Here, the defendants failed to demonstrate that the unredacted telephone records of the plaintiff that they demanded were either material or relevant to the case, or would lead to possibly relevant evidence. Thus, the Supreme Court providently exercised its discretion in denying that branch of the defendants' motion which was to compel the plaintiff to produce those records.

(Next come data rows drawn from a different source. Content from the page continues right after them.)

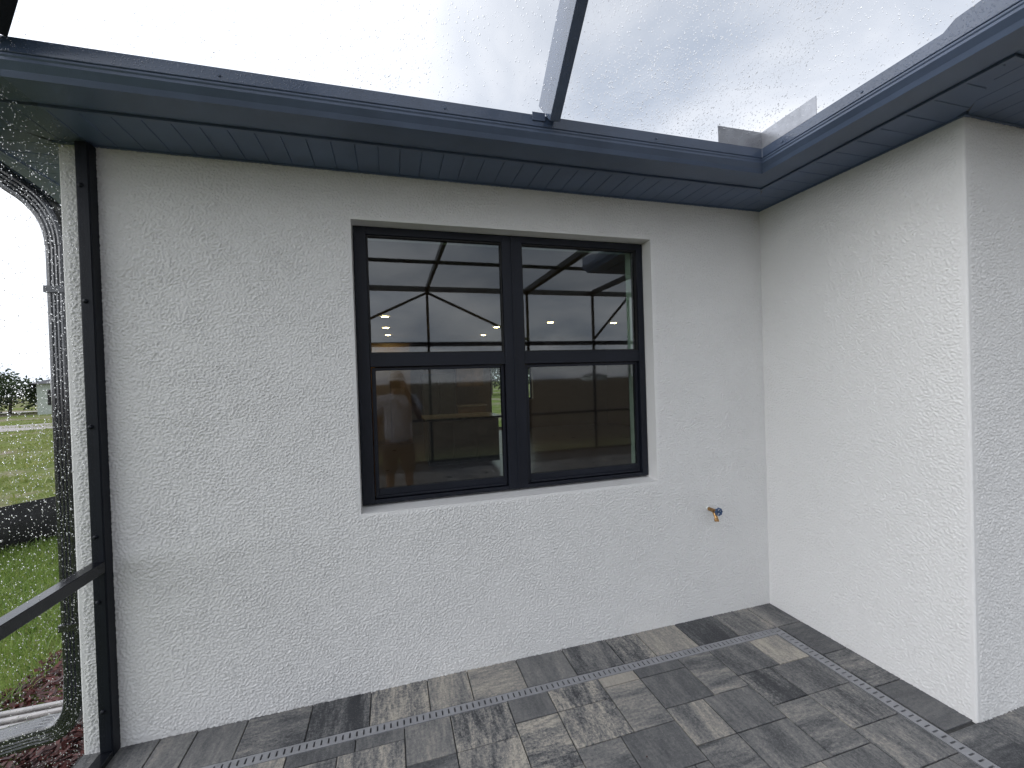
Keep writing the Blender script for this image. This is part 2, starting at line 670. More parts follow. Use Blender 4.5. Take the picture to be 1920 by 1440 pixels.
# ------------------------------------------------------------------ dimensions
XL, H, LR = -3.83, 2.70, 1.077           # left house corner, soffit height, length of the return wall
WX0, WX1, WZ0, WZ1 = -2.637, -0.866, 0.929, 2.455
WY = 0.088                               # front of the window frame
WT = 0.25                                # wall thickness
XC = -3.715                              # side of the screen enclosure
YF, ZR = -6.1, 3.48                      # far side and flat roof height of the enclosure
XR = 4.6                                 # right side of enclosure

# ------------------------------------------------------------------ terrain


def gh(x, y):
    d = np.hypot(np.maximum(0, XL - x), np.maximum(0, y * 0)) + 0
    s = np.clip((d - 0.5) / 3.2, 0, 1)
    s = s * s * (3 - 2 * s)
    return -0.10 - 0.16 * s


gx = np.concatenate([-np.geomspace(3000, 14, 28), np.linspace(-13, 8, 85), np.geomspace(9, 3000, 24)])
gy = np.concatenate([-np.geomspace(3000, 12, 24), np.linspace(-11, 16, 90), np.geomspace(17, 3000, 30)])
GX, GY = np.meshgrid(gx, gy, indexing='ij')
GZ = gh(GX, GY)
near = (GX > XL - 0.4) & (GX < 9)
GZ = GZ + np.where(near, 0, 0.018 * np.sin(GX * 2.3 + 1.1 * np.sin(GY * 1.7)) + 0.015 * np.sin(GY * 3.1))
verts = np.stack([GX, GY, GZ], -1).reshape(-1, 3)
ni, nj = GX.shape
I, J = np.meshgrid(np.arange(ni - 1), np.arange(nj - 1), indexing='ij')
q = (I * nj + J).ravel()
ground = cloud_mesh('ground', verts, np.stack([q, q + nj, q + nj + 1, q + 1], -1), M['ground'], smooth=True)
tag(ground, 'open grassy field with bare sandy patches', 'ground', kind='structure')

# road across the field, seen through the left screen
d = Vector((30, 19.6, 0)).normalized()
nrm = Vector((-d.y, d.x, 0))
mid = Vector((-23.0, 29.5, -0.232))
mb = MB()
for a, b in ((-60, -30), (-30, 0), (0, 30), (30, 60)):
    mb.quad(mid + d * a - nrm * 3.4, mid + d * b - nrm * 3.4, mid + d * b + nrm * 3.4, mid + d * a + nrm * 3.4)
tag(mb.build('road', M['road']), 'pale road crossing the field', 'road', kind='structure')
mb = MB()
mid2 = Vector((-44.0, 60.0, -0.23))
for a, b in ((-60, -30), (-30, 0), (0, 14)):
    mb.quad(mid2 + d * a - nrm * 2.4, mid2 + d * b - nrm * 2.4, mid2 + d * b + nrm * 2.4, mid2 + d * a + nrm * 2.4)
tag(mb.build('path', M['road']), 'second pale track farther across the field', 'path', kind='structure')

# ------------------------------------------------------------------ patio of pavers
UX, UY, OX, OY = 0.0709, 0.0717, -1.75, -0.287
fixed = {  # X, Y, W, H in paver units, tone, contrast
    'A': (18, 0, 3, 3, .80, .5), 'B': (14, 0, 4, 3, .36, .45), 'C': (11, 0, 3, 4, .46, .5), 'D': (7, 0, 4, 1, .30, .2),
    'E': (7, 1, 4, 3, .32, .3), 'F': (4, 0, 3, 1, .78, .2), 'G': (4, 1, 3, 4, .48, .5), 'H': (0, 0, 4, 2, .40, .95),
    'I': (0, 2, 4, 3, .55, .95), 'K': (7, 4, 3, 3, .54, .55), 'L': (10, 4, 4, 3, .38, .35), 'M': (14, 3, 3, 3, .16, .75),
    'N': (3, 5, 4, 3, .34, .25), 'O': (0, 5, 3, 4, .42, .45), 'P': (17, 3, 4, 3, .38, .5), 'Q': (17, 6, 4, 3, .40, .65),
    'R': (14, 6, 3, 4, .40, .5), 'S': (10, 7, 4, 3, .37, .4), 'T': (7, 7, 3, 4, .40, .5), 'U': (17, 9, 4, 3, .40, .5),
    'V': (13, 10, 4, 3, .38, .4), 'a': (-10, 0, 3, 3, .46, .4), 'b': (-7, 0, 4, 3, .50, .95), 'c': (-3, 0, 3, 2, .40, .2),
    'd': (-13, 0, 3, 1, .38, .3), 'e': (-3, 2, 3, 4, .48, .9), 'f': (-7, 3, 4, 3, .60, .8), 'h': (-17, 0, 4, 1, .26, .3),
    'i': (-14, 1, 4, 3, .55, .8), 'j': (-17, 1, 3, 3, .5, .6), 'k': (-21, 0, 4, 3, .6, .6), 'g': (-10, 3, 3, 4, .3, .4),
}
X0, X1, Y1 = -29, 21, 69
occ = np.zeros((X1 - X0, Y1), bool)
tiles = []     # x0,x1,y0,y1(y down),tone,contrast,dir


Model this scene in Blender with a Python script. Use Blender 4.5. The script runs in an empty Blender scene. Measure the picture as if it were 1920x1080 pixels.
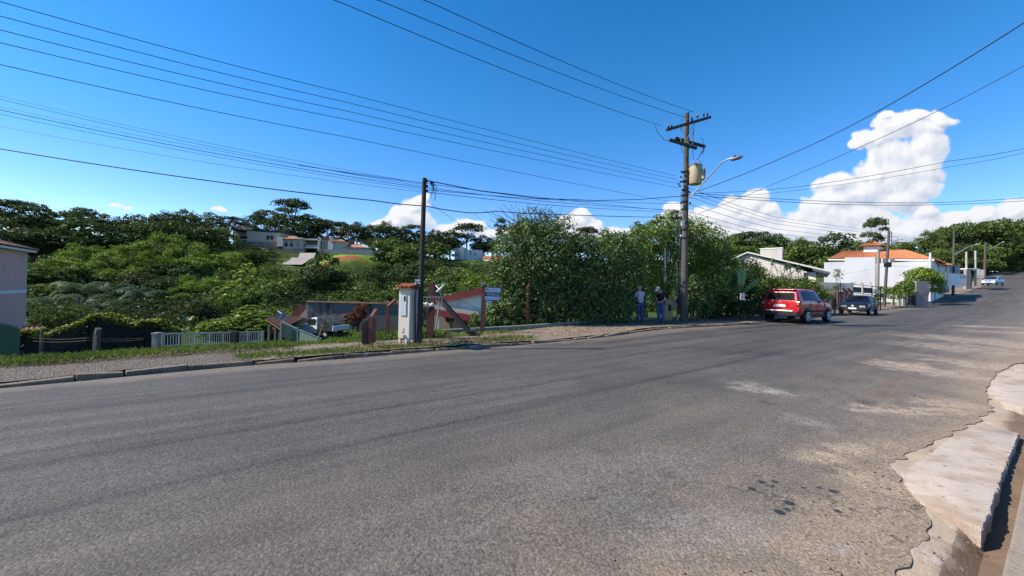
import bpy, bmesh, math, random
import numpy as np
from mathutils import Vector, Matrix
R = math.radians
sc = bpy.context.scene
col = sc.collection
# ---------------------------------------------------------------- camera
F = 750.0                     # focal length in pixels of a 1920 wide frame
CAM = np.array([0.0, 0.0, 1.6])
ROLL = math.atan(0.0262)
RV = np.array([math.cos(ROLL), 0, math.sin(ROLL)]); UV = np.array([-math.sin(ROLL), 0, math.cos(ROLL)])
cd = bpy.data.cameras.new('camera'); cam = bpy.data.objects.new('camera', cd); col.objects.link(cam)
cd.sensor_width = 36; cd.lens = 36 * F / 1920; cd.clip_start = 0.05; cd.clip_end = 6000
cam.matrix_world = Matrix(((RV[0], UV[0], 0, 0), (0, 0, -1, 0), (RV[2], UV[2], 0, 1.6), (0, 0, 0, 1)))
sc.camera = cam
def W(px, py, Y):             # the place seen at pixel (px, py) that stands Y metres ahead
    a = (px - 960) / F; b = (540 - py) / F
    return CAM + Y * (np.array([0, 1, 0]) + a * RV + b * UV)
def GZ(px, py, z):            # the place seen at pixel (px, py) at height z
    d = np.array([0, 1, 0]) + (px - 960) / F * RV + (540 - py) / F * UV
    return CAM + d * ((z - 1.6) / d[2])
# ---------------------------------------------------------------- sun, sky, exposure
SEL = R(42); SAZ = math.atan2(-0.985, -0.09)
SDIR = Vector((math.cos(SEL) * math.sin(SAZ), math.cos(SEL) * math.cos(SAZ), math.sin(SEL)))
sl = bpy.data.lights.new('sun', 'SUN'); sl.energy = 5.0; sl.angle = R(0.53); sl.color = (1, .92, .80)
so = bpy.data.objects.new('sun', sl); col.objects.link(so); so.rotation_euler = SDIR.to_track_quat('Z', 'Y').to_euler()
vs = sc.view_settings; vs.view_transform = 'Standard'; vs.look = 'None'; vs.gamma = 1; vs.exposure = 0.6
try: vs.use_curve_mapping = False
except Exception: pass
cy = sc.cycles; cy.max_bounces = 5; cy.diffuse_bounces = 1; cy.glossy_bounces = 2; cy.transmission_bounces = 2; cy.transparent_max_bounces = 6

class NT:                     # a small node-tree writer
    def __init__(s, nt): s.nt = nt; s.l = nt.links
    def n(s, t, **k):
        o = s.nt.nodes.new(t)
        for a, b in k.items(): setattr(o, a, b)
        return o
    def put(s, sock, v):
        if v is None: return
        if isinstance(v, bpy.types.NodeSocket): s.l.new(v, sock)
        else:
            try: sock.default_value = v
            except Exception: sock.default_value = (*v, 1)
    def m(s, op, a, b=None, c=None, clamp=False):
        o = s.n('ShaderNodeMath', operation=op, use_clamp=clamp)
        for i, v in enumerate((a, b, c)): s.put(o.inputs[i], v)
        return o.outputs[0]
    def v(s, op, a, b=None):
        o = s.n('ShaderNodeVectorMath', operation=op)
        for i, x in enumerate((a, b)): s.put(o.inputs[i], x)
        return o.outputs['Value'] if op in ('LENGTH', 'DOT_PRODUCT', 'DISTANCE') else o.outputs[0]
    def noise(s, vec, scale, det=3, rough=.55, dist=0):
        o = s.n('ShaderNodeTexNoise'); s.put(o.inputs['Vector'], vec); s.put(o.inputs['Scale'], scale)
        o.inputs['Detail'].default_value = det; o.inputs['Roughness'].default_value = rough; o.inputs['Distortion'].default_value = dist
        return o.outputs[0]
    def vor(s, vec, scale, feature='F1', out=0):
        o = s.n('ShaderNodeTexVoronoi', feature=feature); s.put(o.inputs['Vector'], vec); s.put(o.inputs['Scale'], scale)
        return o.outputs[out]
    def step(s, x, a, b, lo=0., hi=1.):
        o = s.n('ShaderNodeMapRange', interpolation_type='SMOOTHSTEP')
        for i, v in enumerate((x, a, b, lo, hi)): s.put(o.inputs[i], v)
        return o.outputs[0]
    def mix(s, f, a, b, blend='MIX'):
        o = s.n('ShaderNodeMix', data_type='RGBA', blend_type=blend)
        s.put(o.inputs[0], f); s.put(o.inputs[6], a); s.put(o.inputs[7], b)
        return o.outputs[2]
    def mapping(s, vec, rot=(0, 0, 0), scale=(1, 1, 1), loc=(0, 0, 0)):
        o = s.n('ShaderNodeMapping'); s.put(o.inputs[0], vec)
        o.inputs['Rotation'].default_value = rot; o.inputs['Scale'].default_value = scale; o.inputs['Location'].default_value = loc
        return o.outputs[0]
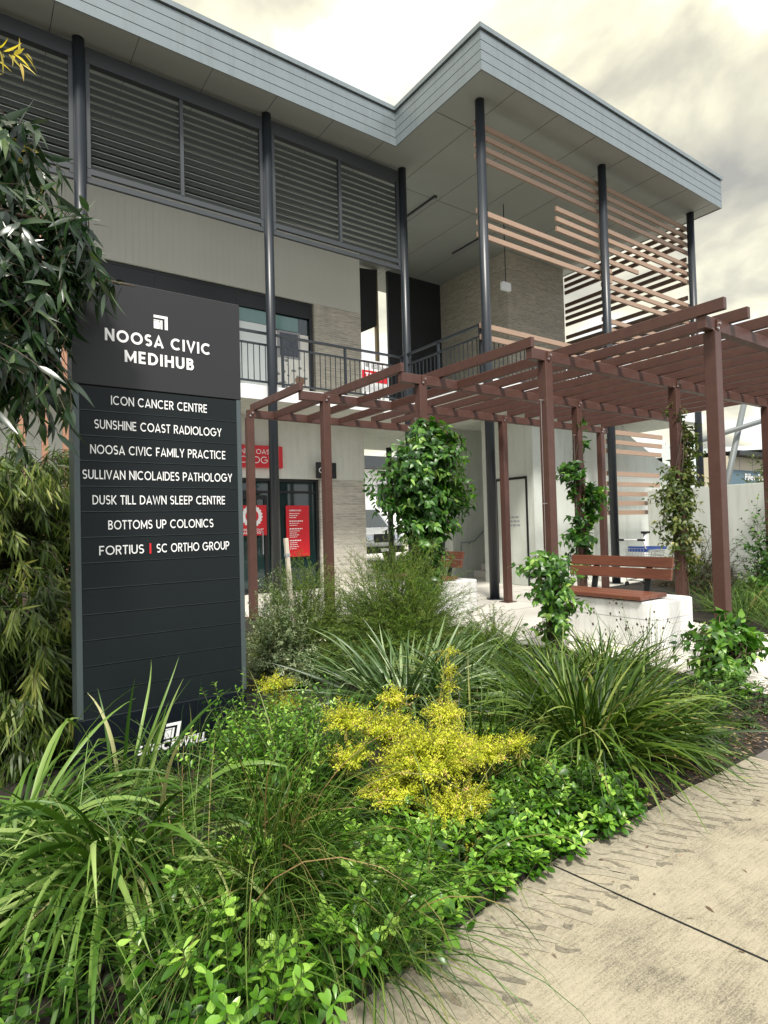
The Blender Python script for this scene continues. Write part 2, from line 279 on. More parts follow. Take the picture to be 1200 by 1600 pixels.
class MB:
    """collects shapes in world coordinates; build() links ONE mesh object"""
    def __init__(s): s.v = []; s.f = []
    def add(s, v, f):
        k = len(s.v); s.v += [tuple(p) for p in v]; s.f += [tuple(i+k for i in q) for q in f]; return s
    def box(s, x0, x1, y0, y1, z0, z1):
        return s.add([(x0,y0,z0),(x1,y0,z0),(x1,y1,z0),(x0,y1,z0),(x0,y0,z1),(x1,y0,z1),(x1,y1,z1),(x0,y1,z1)],
                     [(0,3,2,1),(4,5,6,7),(0,1,5,4),(1,2,6,5),(2,3,7,6),(3,0,4,7)])
    def obox(s, c, size, rz=0, rx=0, ry=0):
        m = Matrix.Translation(c) @ Matrix.Rotation(rz, 4, 'Z') @ Matrix.Rotation(ry, 4, 'Y') @ Matrix.Rotation(rx, 4, 'X')
        a, b, d = [q/2 for q in size]
        vs_ = [m @ Vector(p) for p in ((-a,-b,-d),(a,-b,-d),(a,b,-d),(-a,b,-d),(-a,-b,d),(a,-b,d),(a,b,d),(-a,b,d))]
        return s.add(vs_, [(0,3,2,1),(4,5,6,7),(0,1,5,4),(1,2,6,5),(2,3,7,6),(3,0,4,7)])
    def tube(s, pts, r, n=8, caps=True):
        pts = [Vector(p) for p in pts]; rs = [float(q) for q in r] if isinstance(r, (list, tuple)) else [r]*len(pts)
        ring = []; k0 = len(s.v)
        for i, p in enumerate(pts):
            d = (pts[min(i+1, len(pts)-1)] - pts[max(i-1, 0)]).normalized()
            a = d.orthogonal().normalized() if abs(d.z) < .99 else Vector((1, 0, 0)); 
            if i and abs(d.z) < .99:
                a = (pa - d*pa.dot(d)).normalized() if (pa - d*pa.dot(d)).length > 1e-3 else a
            pa = a; b = d.cross(a)
            s.v += [tuple(p + rs[i]*(cos(2*pi*j/n)*a + sin(2*pi*j/n)*b)) for j in range(n)]
        for i in range(len(pts)-1):
            for j in range(n):
                s.f.append((k0+i*n+j, k0+i*n+(j+1) % n, k0+(i+1)*n+(j+1) % n, k0+(i+1)*n+j))
        if caps:
            s.f.append(tuple(k0+j for j in reversed(range(n)))); s.f.append(tuple(k0+(len(pts)-1)*n+j for j in range(n)))
        return s
    def prism(s, poly, z0, z1):
        n = len(poly)
        return s.add([(x, y, z0) for x, y in poly]+[(x, y, z1) for x, y in poly],
                     [tuple(reversed(range(n))), tuple(range(n, 2*n))]+[(i, (i+1) % n, n+(i+1) % n, n+i) for i in range(n)])
    def prism_y(s, poly, y0, y1):
        n = len(poly)
        return s.add([(x, y0, z) for x, z in poly]+[(x, y1, z) for x, z in poly],
                     [tuple(range(n)), tuple(reversed(range(n, 2*n)))]+[(i, n+i, n+(i+1) % n, (i+1) % n) for i in range(n)])
    def prism_x(s, poly, x0, x1):
        n = len(poly)
        return s.add([(x0, y, z) for y, z in poly]+[(x1, y, z) for y, z in poly],
                     [tuple(reversed(range(n))), tuple(range(n, 2*n))]+[(i, (i+1) % n, n+(i+1) % n, n+i) for i in range(n)])
    def build(s, name, m, parent=None, bevel=0, smooth=False, label=None, seg=1):
        l = root_loc(parent) if parent else Vector((0, 0, 0))
        me = bpy.data.meshes.new(name); me.from_pydata([(p[0]-l.x, p[1]-l.y, p[2]-l.z) for p in s.v], [], s.f); me.update()
        me.materials.append(m)
        o = bpy.data.objects.new(name, me); COL.objects.link(o); o.parent = parent
        if smooth:
            me.polygons.foreach_set('use_smooth', [len(p.vertices) <= 4 for p in me.polygons])
        if bevel:
            bm = o.modifiers.new('bevel', 'BEVEL'); bm.width = bevel; bm.segments = seg; bm.limit_method = 'ANGLE'; bm.angle_limit = R(40)
        if label: o['label'] = label
        return o

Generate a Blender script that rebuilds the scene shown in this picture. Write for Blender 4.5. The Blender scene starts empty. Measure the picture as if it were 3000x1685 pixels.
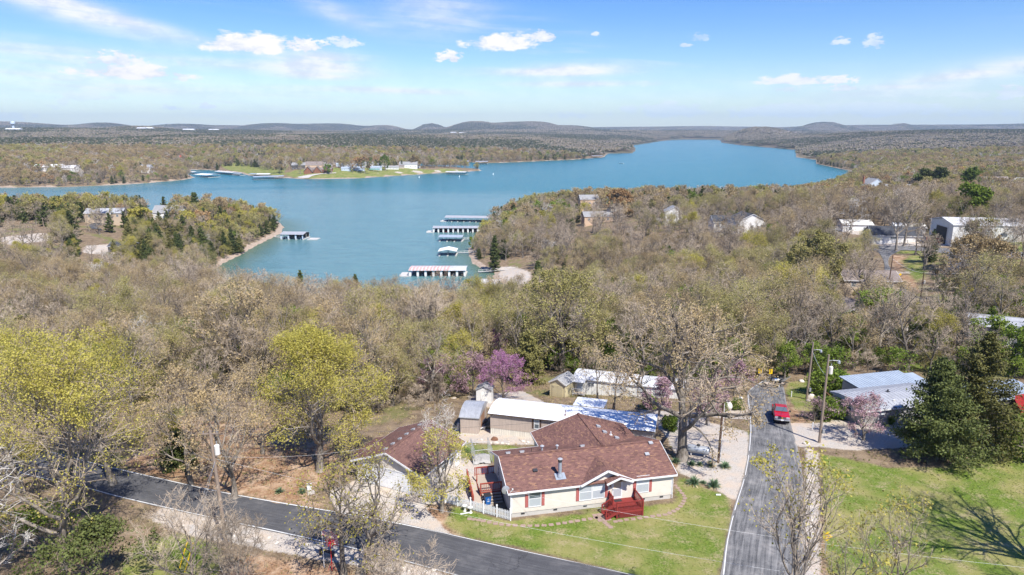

"The failure to comply with deadlines and provide good-faith responses to discovery demands impairs the efficient functioning of the courts and the adjudication of claims'" (Arpino v F.J.F. & Sons Elec. Co., Inc., 102 A.D.3d at 207, quoting Gibbs v St. Barnabas Hosp., 16 N.Y.3d 74, 81). The nature and degree of the penalty to be imposed pursuant to CPLR 3126 lies within the sound discretion of the trial court (see CPLR 3126[3]; Kihl v Pfeffer, 94 N.Y.2d 118, 122-123; Bernal v Singh, 72 A.D.3d 716, 717; Pirro Group, LLC v One Point St., Inc., 71 A.D.3d 654, 655; Greene v Mullen, 70 A.D.3d 996, 996; Dank v Sears Holding Mgt. Corp., 69 A.D.3d 557, 557). Here, the plaintiff made a clear showing that the defendants failed to comply with the compliance conference order dated April 26, 2011, which required them to respond to certain requests made in the plaintiff's supplemental notice of demand for production of documents dated March 2, 2011, since the defendants did not provide meaningful responses to those demands (see CPLR 3126[3]; Arpino v F.J.F. & Sons Elec. Co., Inc., 102 A.D.3d at 211; Pirro Group, LLC v One Point St., Inc., 71 A.D.3d at 655). Further, the defendants' willful and contumacious conduct in failing to meaningfully respond to those demands was reasonably inferred from the defendants' repeated failures to respond to the plaintiff's demands and the court's compliance conference order without a reasonable excuse (see Arpino v F.J.F. & Sons Elec. Co., Inc., 102 A.D.3d at 211; Pirro Group, LLC v One Point St., Inc., 71 A.D.3d at 655; Dank v Sears Holding Mgt. Corp., 69 A.D.3d at 557; Workman v Town of Southampton, 69 A.D.3d 619, 620). Accordingly, the Supreme Court providently exercised its discretion in granting that branch of the plaintiff's cross motion which was pursuant to CPLR 3126 to preclude the defendants from presenting evidence at trial with respect to those items sought in the plaintiff's supplemental notice of demand for production of documents dated March 2, 2011, which were delineated in the plaintiff's "notice of preclusion" dated December 12, 2011.

DILLON, J.P., CHAMBERS, AUSTIN and HINDS-RADIX, JJ., concur.